Analysis: The charging provision was construed as operating only when four cumulative conditions were satisfied, with the decisive condition being the purchasing dealer's non-sale of the goods in the same form and condition. On that construction, the levy was not triggered by the purchase simpliciter, but by subsequent acts after purchase that made such resale impossible. Those subsequent events included use of the goods in manufacture, despatch outside the State otherwise than by sale, and despatch in the course of export. The Court applied the principle that the taxable event is the event that immediately attracts the charge, and relied on the later Supreme Court decision holding that a levy which in substance falls on consignment, manufacture, use, or export-linked movement is outside State competence. The Court also rejected the argument that the non-resale wording was merely an exemption clause, holding that it was a positive condition forming part of the charging mechanism.
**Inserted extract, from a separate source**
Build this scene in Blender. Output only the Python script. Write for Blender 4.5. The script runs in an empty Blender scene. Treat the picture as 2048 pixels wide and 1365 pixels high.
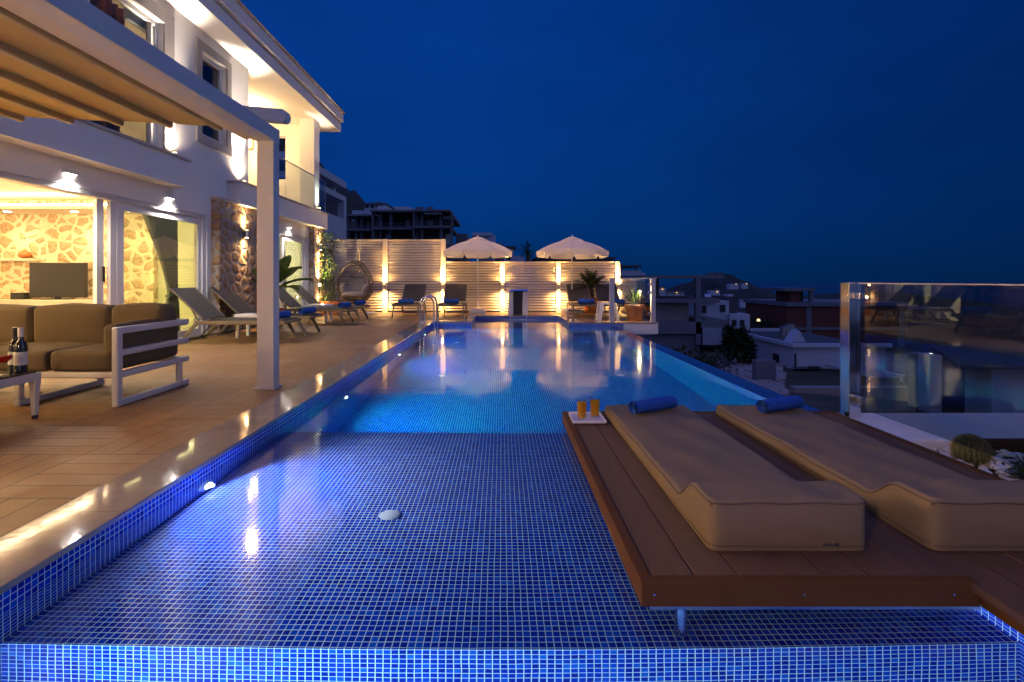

Conclusion: Section 3-AAAA, as amended, was held to be unconstitutional and void because it sought to tax matters falling outside the legislative power of the State.
Final Conclusion: The petitions were allowed, the impugned assessments and recovery proceedings were quashed, and the assessees obtained complete relief.
Ratio Decidendi: A levy styled as purchase tax is invalid where, on a true construction, the taxable event is not the purchase itself but the post-purchase use, consignment, or export-linked disposal of goods, because such matters lie outside State legislative competence.